— Work to complete —
From the data that follows, print exactly the lines starting at the one containing "Reconstruct this image" and ending at the one containing "def V(*a): return Vector(a)"; include both of them and nothing more.
····················
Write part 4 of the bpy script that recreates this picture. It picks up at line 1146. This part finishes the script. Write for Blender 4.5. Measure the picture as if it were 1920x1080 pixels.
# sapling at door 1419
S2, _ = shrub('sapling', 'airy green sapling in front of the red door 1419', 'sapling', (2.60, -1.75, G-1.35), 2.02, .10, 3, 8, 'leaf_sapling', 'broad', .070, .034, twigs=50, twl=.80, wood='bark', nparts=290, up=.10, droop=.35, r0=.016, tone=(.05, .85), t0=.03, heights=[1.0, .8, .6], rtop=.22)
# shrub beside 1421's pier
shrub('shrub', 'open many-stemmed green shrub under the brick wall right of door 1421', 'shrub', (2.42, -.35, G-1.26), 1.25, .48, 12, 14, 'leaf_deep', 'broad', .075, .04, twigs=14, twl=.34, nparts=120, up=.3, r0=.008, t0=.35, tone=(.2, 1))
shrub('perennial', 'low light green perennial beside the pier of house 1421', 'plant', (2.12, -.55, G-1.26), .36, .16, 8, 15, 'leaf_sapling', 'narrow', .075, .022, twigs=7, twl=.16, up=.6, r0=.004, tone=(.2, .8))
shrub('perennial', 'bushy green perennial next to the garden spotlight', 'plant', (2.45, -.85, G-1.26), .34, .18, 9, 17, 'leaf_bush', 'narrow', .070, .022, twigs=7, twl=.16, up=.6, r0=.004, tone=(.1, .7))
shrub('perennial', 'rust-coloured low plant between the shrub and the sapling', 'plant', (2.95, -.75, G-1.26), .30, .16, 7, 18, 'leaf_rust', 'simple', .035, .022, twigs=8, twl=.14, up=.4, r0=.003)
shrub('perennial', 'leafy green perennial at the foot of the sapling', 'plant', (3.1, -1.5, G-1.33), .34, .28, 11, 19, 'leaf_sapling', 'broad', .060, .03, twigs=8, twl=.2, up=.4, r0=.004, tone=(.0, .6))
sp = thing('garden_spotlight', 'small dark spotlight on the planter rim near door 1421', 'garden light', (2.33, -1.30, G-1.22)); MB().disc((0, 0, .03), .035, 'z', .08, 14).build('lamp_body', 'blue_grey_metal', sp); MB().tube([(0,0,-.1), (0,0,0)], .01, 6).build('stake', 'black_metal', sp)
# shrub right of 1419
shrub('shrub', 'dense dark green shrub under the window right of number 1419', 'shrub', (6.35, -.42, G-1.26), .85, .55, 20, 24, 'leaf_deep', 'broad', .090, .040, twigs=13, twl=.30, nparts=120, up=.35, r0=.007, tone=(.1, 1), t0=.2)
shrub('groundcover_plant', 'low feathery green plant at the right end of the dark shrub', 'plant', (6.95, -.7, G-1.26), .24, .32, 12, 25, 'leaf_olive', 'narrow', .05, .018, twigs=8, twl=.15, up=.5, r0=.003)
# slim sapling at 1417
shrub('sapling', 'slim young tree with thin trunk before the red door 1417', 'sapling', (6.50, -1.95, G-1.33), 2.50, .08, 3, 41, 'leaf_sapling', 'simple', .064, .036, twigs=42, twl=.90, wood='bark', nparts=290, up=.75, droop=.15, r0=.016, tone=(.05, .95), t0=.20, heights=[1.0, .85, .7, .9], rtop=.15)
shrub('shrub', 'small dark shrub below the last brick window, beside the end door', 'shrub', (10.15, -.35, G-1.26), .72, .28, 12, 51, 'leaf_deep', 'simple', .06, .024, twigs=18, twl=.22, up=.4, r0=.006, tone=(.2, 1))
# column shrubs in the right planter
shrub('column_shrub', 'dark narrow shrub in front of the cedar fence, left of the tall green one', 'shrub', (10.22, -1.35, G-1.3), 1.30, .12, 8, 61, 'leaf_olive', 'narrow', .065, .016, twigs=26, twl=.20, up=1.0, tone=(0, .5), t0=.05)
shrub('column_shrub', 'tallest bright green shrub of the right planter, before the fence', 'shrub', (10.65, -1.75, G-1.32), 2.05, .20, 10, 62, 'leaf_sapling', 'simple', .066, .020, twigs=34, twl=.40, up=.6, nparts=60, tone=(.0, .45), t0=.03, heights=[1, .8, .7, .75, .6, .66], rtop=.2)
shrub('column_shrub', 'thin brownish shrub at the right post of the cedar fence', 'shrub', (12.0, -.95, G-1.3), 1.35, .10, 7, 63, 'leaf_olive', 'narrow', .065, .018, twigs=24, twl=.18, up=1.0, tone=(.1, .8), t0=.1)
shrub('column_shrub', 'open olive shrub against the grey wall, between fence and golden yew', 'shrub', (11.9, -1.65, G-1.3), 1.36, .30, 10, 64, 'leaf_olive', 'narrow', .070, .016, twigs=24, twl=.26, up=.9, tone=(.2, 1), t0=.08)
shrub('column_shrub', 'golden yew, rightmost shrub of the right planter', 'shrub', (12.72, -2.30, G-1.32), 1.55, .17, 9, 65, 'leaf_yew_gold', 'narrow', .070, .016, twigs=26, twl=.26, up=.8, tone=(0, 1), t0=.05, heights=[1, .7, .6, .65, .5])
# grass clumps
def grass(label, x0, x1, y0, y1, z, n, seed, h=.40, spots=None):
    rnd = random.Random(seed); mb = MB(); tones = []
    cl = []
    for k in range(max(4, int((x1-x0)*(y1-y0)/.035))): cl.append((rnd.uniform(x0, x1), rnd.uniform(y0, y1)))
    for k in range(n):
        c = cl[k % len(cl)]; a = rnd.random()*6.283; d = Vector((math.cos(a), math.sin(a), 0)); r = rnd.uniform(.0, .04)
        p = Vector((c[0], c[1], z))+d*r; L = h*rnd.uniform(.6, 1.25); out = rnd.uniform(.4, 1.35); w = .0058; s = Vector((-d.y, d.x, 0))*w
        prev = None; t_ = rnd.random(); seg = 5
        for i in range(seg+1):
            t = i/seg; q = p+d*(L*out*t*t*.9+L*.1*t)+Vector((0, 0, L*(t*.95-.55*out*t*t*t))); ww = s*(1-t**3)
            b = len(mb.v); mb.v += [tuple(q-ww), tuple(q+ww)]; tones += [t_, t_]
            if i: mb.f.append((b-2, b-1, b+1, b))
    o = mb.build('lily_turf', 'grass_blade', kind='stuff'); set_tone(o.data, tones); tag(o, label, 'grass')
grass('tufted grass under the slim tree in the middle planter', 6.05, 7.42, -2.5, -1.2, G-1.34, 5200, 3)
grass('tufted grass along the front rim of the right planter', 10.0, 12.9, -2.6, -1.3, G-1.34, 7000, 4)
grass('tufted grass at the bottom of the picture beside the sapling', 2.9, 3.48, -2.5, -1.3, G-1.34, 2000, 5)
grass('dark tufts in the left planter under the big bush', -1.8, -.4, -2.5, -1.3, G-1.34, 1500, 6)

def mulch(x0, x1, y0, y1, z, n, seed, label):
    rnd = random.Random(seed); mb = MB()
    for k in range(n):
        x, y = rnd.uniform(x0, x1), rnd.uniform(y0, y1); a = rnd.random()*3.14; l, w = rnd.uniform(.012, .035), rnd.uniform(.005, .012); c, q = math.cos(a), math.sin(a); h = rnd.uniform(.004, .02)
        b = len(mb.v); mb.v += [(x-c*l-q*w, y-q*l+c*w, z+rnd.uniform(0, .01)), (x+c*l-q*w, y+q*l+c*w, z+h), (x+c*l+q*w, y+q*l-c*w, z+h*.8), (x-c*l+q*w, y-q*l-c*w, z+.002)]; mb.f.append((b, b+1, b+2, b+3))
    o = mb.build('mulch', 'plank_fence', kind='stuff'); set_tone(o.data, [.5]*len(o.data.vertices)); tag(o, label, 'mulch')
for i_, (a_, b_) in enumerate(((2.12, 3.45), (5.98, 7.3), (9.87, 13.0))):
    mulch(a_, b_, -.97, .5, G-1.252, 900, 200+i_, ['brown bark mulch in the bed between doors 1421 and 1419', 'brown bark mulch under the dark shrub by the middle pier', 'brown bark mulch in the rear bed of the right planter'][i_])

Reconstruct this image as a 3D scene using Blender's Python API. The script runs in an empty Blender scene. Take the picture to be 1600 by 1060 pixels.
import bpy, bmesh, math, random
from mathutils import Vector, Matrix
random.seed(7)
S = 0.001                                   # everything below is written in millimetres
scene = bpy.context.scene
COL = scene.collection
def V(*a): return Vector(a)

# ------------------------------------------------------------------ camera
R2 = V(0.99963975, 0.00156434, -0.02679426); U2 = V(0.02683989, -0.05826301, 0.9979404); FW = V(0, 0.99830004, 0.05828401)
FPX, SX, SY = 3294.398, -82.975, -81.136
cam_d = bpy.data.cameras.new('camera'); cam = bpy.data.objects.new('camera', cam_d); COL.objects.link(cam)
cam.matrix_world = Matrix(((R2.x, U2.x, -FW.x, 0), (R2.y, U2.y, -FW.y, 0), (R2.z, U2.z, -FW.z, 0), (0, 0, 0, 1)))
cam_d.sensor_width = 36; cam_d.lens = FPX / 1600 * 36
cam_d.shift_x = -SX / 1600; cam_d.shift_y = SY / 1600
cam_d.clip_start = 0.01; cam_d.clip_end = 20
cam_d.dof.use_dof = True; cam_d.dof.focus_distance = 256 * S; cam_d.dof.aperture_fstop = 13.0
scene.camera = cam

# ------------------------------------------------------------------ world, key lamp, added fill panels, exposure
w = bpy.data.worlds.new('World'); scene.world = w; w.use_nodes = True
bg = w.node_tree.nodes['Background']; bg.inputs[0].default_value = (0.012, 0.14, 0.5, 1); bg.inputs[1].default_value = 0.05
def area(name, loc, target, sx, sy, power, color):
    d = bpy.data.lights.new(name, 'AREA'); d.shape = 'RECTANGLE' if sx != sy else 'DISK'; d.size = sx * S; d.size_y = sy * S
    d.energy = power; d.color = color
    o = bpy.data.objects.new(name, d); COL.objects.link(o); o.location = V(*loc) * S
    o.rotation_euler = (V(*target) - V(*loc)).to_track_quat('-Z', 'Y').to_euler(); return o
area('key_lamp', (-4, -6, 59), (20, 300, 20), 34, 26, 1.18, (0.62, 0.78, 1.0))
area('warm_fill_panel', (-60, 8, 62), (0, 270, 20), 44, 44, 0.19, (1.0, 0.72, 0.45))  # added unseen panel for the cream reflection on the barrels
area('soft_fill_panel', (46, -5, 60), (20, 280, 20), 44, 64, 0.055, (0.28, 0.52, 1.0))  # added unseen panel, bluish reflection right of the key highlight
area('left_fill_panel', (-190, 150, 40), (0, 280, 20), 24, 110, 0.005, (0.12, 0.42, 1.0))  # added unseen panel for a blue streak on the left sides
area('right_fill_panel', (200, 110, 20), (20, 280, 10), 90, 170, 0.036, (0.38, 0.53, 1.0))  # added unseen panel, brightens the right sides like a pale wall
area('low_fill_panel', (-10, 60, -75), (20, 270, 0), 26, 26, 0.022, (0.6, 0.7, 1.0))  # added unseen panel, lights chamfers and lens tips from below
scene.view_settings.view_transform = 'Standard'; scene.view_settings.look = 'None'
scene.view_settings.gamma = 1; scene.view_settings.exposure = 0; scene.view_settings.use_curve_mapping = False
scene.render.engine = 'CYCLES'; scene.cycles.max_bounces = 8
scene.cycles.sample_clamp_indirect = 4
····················
— Answer —
Reconstruct this image as a 3D scene using Blender's Python API. The script runs in an empty Blender scene. Take the picture to be 1600 by 1060 pixels.
import bpy, bmesh, math, random
from mathutils import Vector, Matrix
random.seed(7)
S = 0.001                                   # everything below is written in millimetres
scene = bpy.context.scene
COL = scene.collection
def V(*a): return Vector(a)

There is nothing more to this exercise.